Homeless lady in the city

The number of persons sleeping on the street, under bridges, in tents and in their cars in the Austin area increased by 45% from 2019.

There are solutions to homelessness that do not involve big government and big spending. San Francisco and Seattle are models for how not to approach the homeless problem. San Francisco and Seattle each spend between $500 million and $1 billion annually to combat homelessness and each city still faces growing tent cities, panhandlers and public defecation. San Francisco spends nearly $50,000/yr per each homeless person. More spending and more government programs, therefore, are not the answer.

Here are common sense pro-liberty approaches that will ease housing insecurity and address the growing homelessness problem in Austin and throughout Texas:

Repeal Laws That Criminalize Addiction – Some people in our community have substance abuse and addiction issues. This segment of the homeless population may not have chosen to live on the streets, but once arrested and jailed for a substance violation, addicts often lose their jobs, lose their housing, and lose their families. If we stop putting people in cages for victimless crimes and instead offer treatment and non-judicial intervention, we will help people keep their jobs, keep their housing and stay off the streets. This is a no-brainer.

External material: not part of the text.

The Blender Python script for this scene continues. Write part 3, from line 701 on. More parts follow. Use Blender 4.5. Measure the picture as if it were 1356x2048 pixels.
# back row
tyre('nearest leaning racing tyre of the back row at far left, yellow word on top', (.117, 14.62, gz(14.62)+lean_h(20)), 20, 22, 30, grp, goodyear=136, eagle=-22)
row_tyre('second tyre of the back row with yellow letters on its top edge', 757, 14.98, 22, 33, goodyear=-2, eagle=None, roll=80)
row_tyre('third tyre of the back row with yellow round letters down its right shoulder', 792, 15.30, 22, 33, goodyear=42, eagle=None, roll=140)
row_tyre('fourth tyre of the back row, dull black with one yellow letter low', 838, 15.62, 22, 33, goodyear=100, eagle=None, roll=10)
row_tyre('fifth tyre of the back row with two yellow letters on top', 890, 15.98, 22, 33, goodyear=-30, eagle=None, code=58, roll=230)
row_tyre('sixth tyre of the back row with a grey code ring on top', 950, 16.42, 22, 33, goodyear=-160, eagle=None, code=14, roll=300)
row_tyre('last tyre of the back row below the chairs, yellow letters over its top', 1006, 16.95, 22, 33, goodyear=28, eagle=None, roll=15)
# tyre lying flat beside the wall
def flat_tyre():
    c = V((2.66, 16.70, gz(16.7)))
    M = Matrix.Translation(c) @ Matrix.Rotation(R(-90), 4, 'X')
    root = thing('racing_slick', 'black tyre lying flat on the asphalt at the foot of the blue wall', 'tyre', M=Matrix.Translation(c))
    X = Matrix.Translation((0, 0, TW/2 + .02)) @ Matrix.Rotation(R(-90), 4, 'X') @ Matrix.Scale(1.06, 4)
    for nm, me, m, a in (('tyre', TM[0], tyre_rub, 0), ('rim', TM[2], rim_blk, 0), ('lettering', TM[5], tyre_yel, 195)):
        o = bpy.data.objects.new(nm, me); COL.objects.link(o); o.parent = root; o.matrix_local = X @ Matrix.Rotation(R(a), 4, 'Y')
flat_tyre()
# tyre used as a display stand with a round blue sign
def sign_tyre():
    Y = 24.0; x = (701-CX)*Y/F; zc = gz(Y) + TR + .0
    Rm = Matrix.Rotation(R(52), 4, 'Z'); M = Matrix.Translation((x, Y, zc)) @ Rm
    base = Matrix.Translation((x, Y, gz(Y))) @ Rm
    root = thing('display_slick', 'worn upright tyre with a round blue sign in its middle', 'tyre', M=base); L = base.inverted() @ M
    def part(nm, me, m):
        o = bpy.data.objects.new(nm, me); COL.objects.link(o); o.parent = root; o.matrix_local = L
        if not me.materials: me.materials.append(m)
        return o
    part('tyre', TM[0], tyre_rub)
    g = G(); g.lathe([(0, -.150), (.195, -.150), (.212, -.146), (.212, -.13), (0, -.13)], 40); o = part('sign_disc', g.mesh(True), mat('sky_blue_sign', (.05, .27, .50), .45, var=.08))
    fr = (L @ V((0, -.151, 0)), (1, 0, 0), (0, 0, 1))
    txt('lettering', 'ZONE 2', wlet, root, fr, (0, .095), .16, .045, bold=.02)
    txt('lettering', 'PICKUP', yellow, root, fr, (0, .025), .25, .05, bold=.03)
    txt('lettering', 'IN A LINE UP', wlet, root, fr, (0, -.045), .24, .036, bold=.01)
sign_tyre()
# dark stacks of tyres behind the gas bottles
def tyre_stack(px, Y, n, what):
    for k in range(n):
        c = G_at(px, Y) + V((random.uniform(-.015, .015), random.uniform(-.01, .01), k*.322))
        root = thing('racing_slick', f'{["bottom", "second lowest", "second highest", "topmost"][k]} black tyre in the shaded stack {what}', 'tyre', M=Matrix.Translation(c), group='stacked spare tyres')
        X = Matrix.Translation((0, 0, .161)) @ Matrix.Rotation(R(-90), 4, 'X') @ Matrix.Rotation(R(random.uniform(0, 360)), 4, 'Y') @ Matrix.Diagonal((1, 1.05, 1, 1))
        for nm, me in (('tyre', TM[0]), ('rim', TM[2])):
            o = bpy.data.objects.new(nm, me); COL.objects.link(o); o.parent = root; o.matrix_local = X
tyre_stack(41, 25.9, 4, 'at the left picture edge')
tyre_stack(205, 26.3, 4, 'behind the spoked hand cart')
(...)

Support Private Charities – Governments often subsidize the wrong behavior, rewarding someone for being a victim of homelessness, rather than providing resources and rewarding their positive steps away from homelessness. Private charities and faith-based charities are equipped to provide support, guidance and resources that a sterile bureaucratic public program will never match. When government occupies the space that could be occupied by a charity, it drives away these necessary programs. Texans are compassionate and generous and private charities will thrive and succeed if government gets out of the way.

Remove Barriers to Affordable Housing – According to a city survey, 43% of Austin residents said they were displaced because their rent was rising above what their household could afford. Zoning and Land Use Codes are a complex collection of rules, regulations, and laws that raise the cost of development and inhibit the building of low-income housing within, or near, many communities. Not only are there are many areas where higher density housing, mobile home parks and other affordable rental units are simply not permitted, restrictions on multifamily housing and minimum‐​lot size and square‐​footage requirements restrict the supply of affordable housing. Ordinances preventing tiny homes in back yards and short term rentals hurt the supply of affordable housing. The result is a continued shortage of deeply affordable rental units.

Public Safety Ordinances Should be Equally Applied – It is immoral and unjust for our society to operate with different sets of standards depending on different categories or classifications of people. Laws against public camping, public defecation and panhandling should be applied to all, and no exception should be made for the homeless. However, overlooking substance abuse problems and making the mentally ill comfortable on the streets is not compassion, it is cruelty. Homelessness should not be criminalized, nor should it be accommodated. We can address and enforce rules without resorting to locking people in cages and branding them a criminal and make future employment and future housing that much more difficult.  We should encourage non-judicial compassionate intervention, as well as housing-first, drug avoidance and mental health solutions.